A run of records:
>>

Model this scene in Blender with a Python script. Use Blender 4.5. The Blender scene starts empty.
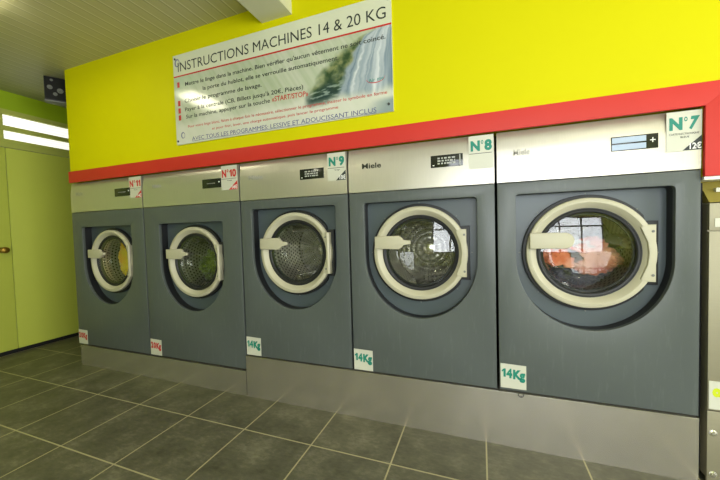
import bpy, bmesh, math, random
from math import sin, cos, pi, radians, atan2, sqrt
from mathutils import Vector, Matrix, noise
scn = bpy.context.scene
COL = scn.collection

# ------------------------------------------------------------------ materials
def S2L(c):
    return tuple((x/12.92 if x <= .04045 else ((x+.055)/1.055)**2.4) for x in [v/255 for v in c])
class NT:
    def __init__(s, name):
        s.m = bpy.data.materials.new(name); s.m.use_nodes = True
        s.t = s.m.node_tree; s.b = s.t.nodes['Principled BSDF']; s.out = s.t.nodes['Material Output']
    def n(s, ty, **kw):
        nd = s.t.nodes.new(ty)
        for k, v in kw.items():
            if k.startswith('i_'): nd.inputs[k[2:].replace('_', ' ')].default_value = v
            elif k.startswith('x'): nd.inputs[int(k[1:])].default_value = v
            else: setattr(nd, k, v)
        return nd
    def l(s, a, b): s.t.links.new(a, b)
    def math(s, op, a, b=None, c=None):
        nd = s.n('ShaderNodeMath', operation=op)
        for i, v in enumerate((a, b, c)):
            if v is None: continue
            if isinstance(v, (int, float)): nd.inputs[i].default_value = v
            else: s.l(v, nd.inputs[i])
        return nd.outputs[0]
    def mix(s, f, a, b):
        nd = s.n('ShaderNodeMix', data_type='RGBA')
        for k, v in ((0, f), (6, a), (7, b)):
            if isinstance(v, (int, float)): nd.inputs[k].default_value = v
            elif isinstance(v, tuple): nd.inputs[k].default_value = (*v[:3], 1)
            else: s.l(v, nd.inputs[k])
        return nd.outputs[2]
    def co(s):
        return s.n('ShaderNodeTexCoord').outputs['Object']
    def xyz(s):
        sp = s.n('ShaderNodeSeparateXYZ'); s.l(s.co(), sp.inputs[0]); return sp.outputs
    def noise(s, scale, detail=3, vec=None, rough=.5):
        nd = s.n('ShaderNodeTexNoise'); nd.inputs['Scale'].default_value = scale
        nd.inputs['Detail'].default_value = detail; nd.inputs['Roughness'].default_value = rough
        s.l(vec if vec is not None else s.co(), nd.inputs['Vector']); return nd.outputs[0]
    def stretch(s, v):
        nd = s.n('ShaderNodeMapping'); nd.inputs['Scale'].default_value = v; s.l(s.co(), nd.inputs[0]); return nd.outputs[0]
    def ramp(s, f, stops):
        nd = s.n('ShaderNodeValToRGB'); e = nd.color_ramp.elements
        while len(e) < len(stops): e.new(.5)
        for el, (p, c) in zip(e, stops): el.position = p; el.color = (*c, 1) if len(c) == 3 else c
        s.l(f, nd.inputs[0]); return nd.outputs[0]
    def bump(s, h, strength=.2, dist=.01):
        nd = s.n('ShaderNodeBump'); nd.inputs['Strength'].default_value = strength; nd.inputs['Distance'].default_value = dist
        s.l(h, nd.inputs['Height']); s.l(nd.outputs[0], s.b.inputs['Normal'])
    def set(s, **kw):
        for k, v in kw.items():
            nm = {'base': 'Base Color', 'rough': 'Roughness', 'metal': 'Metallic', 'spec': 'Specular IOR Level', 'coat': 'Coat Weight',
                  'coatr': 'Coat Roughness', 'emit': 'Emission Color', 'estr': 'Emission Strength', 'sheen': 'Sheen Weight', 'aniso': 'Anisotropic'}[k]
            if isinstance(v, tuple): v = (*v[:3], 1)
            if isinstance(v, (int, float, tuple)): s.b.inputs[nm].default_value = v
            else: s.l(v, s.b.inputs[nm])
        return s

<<
>>

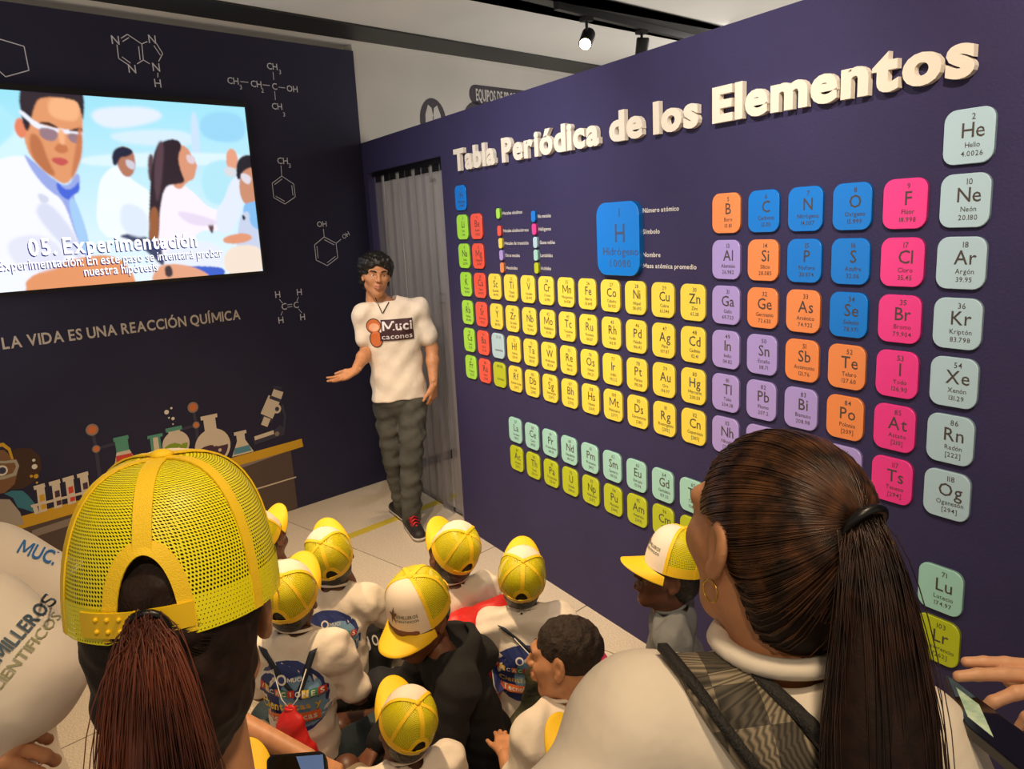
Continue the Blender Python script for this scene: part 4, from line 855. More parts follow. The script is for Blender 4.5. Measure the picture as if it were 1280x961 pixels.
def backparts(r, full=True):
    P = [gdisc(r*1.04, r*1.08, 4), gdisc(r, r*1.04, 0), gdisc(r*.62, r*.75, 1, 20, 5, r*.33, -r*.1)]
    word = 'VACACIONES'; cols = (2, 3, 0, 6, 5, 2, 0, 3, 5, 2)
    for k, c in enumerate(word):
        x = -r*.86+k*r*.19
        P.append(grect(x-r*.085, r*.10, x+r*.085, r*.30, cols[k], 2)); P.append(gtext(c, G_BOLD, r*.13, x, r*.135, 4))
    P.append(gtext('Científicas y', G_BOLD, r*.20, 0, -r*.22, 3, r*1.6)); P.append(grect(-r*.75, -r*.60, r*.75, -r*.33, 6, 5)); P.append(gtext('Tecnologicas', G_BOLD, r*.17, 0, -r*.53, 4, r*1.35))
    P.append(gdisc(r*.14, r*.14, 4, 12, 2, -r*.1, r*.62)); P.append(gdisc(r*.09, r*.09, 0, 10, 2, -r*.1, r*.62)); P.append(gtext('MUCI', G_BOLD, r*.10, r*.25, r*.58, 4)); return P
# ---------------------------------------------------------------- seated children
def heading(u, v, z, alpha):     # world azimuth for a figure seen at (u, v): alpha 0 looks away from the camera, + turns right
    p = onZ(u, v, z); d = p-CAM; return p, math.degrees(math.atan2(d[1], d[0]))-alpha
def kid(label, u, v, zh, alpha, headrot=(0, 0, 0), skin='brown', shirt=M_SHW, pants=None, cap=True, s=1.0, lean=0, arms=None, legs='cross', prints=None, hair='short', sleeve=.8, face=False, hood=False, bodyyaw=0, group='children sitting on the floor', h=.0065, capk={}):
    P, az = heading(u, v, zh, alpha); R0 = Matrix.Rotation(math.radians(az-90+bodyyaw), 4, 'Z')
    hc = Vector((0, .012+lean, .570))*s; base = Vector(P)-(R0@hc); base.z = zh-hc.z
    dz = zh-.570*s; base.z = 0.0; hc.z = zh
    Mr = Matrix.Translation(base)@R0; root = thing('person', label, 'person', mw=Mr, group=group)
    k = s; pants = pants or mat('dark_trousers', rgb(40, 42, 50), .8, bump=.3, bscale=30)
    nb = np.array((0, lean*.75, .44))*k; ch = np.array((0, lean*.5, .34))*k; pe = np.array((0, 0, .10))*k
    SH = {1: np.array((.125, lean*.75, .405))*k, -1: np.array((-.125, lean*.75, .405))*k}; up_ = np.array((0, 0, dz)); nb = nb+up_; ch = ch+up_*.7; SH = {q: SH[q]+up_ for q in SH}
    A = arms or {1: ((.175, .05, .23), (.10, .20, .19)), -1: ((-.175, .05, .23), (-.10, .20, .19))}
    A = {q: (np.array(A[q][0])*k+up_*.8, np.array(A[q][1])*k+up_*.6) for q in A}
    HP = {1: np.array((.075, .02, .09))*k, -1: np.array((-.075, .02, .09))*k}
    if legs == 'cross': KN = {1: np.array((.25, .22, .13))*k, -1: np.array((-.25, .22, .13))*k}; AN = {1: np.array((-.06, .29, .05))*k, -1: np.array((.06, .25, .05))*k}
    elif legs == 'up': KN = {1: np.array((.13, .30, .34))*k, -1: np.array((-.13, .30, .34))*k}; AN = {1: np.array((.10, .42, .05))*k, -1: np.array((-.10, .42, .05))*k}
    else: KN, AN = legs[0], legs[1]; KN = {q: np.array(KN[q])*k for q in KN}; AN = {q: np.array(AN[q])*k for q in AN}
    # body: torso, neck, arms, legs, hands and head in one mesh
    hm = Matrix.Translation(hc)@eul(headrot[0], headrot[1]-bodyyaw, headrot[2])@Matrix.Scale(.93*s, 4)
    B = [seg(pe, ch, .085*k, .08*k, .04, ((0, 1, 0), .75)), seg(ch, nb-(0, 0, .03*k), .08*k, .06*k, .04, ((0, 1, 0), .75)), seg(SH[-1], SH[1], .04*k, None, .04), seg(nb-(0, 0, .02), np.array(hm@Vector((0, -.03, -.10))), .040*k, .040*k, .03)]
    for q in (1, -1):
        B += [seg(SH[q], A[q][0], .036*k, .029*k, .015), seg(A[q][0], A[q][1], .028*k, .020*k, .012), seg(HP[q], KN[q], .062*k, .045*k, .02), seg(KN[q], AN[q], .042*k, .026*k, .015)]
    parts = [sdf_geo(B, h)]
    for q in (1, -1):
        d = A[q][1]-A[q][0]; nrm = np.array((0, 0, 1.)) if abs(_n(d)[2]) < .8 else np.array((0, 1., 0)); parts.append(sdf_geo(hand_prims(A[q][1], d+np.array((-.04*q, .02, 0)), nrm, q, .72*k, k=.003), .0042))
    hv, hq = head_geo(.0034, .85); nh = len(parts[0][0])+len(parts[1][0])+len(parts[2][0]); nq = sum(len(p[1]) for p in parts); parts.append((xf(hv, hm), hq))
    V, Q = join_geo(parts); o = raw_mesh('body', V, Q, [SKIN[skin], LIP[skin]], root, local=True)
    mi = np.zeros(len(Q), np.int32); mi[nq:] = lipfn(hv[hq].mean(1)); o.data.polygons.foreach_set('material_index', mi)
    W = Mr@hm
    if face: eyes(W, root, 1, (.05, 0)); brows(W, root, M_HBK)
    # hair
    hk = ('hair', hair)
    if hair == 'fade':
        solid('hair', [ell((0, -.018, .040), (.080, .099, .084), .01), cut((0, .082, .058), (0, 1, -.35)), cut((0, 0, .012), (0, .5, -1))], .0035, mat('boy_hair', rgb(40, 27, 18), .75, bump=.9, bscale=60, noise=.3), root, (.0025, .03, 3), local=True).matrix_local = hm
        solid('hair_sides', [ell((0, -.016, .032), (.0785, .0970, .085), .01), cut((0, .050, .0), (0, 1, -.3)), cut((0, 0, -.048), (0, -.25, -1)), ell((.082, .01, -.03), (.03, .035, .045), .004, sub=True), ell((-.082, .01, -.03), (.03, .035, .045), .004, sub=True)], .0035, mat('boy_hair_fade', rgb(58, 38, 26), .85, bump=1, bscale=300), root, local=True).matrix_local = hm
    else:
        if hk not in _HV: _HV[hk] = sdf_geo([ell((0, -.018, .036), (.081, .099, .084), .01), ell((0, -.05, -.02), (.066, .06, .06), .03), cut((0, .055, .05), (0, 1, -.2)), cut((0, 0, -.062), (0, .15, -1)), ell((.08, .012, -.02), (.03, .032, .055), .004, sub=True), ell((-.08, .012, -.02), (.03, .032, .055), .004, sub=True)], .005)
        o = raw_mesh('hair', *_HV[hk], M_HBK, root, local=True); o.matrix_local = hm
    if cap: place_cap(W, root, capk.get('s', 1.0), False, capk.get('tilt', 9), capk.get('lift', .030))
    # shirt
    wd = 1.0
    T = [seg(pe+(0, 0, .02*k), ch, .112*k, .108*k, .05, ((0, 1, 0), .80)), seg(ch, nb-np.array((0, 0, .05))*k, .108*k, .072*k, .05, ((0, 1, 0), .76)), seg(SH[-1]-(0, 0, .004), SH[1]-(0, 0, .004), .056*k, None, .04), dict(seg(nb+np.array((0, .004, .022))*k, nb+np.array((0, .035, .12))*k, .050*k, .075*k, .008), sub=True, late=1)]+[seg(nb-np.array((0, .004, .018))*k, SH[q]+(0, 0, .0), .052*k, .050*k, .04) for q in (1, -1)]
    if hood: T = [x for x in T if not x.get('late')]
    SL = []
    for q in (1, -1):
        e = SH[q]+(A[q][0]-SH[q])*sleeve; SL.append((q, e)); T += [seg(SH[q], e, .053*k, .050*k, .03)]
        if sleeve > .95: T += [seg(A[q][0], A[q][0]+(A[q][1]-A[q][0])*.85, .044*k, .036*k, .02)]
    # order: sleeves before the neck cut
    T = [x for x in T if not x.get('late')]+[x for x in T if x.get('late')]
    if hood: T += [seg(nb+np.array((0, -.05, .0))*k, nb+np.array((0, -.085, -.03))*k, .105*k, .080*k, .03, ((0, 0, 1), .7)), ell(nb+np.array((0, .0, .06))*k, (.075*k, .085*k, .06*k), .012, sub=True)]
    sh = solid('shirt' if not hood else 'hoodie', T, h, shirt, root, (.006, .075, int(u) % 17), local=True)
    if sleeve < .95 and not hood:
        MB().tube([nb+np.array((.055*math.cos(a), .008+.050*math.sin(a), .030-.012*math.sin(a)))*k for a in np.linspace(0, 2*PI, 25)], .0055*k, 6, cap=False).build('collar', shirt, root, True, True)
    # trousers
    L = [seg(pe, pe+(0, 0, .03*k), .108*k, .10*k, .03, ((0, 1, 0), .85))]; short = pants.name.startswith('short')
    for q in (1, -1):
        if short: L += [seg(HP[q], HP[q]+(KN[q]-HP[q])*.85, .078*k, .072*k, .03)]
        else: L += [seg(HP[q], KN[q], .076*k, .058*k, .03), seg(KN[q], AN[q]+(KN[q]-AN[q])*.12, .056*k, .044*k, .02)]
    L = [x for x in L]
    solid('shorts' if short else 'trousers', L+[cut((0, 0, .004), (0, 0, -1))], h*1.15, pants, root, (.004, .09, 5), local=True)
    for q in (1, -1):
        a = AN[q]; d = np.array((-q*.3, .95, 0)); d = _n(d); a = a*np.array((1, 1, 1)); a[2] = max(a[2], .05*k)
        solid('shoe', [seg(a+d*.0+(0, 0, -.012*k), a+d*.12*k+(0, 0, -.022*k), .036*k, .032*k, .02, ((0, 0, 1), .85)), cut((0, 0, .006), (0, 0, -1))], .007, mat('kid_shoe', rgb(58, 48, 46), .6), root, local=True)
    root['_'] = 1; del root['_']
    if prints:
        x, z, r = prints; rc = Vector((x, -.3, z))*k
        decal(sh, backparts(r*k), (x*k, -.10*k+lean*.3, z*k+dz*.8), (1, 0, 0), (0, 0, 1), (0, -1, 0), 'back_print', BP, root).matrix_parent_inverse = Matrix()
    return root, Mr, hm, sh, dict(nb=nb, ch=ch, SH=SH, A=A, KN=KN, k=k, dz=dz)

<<

**AIM OF THE TASK**
Pictures stay out: repeat exactly only the lines from the one with "Model this scene" through the one with "COL = scn.collection".

**EXERCISE RESULT**
Model this scene in Blender with a Python script. Use Blender 4.5. The Blender scene starts empty.
import bpy, bmesh, math, random
from math import sin, cos, pi, radians, atan2, sqrt
from mathutils import Vector, Matrix, noise
scn = bpy.context.scene
COL = scn.collection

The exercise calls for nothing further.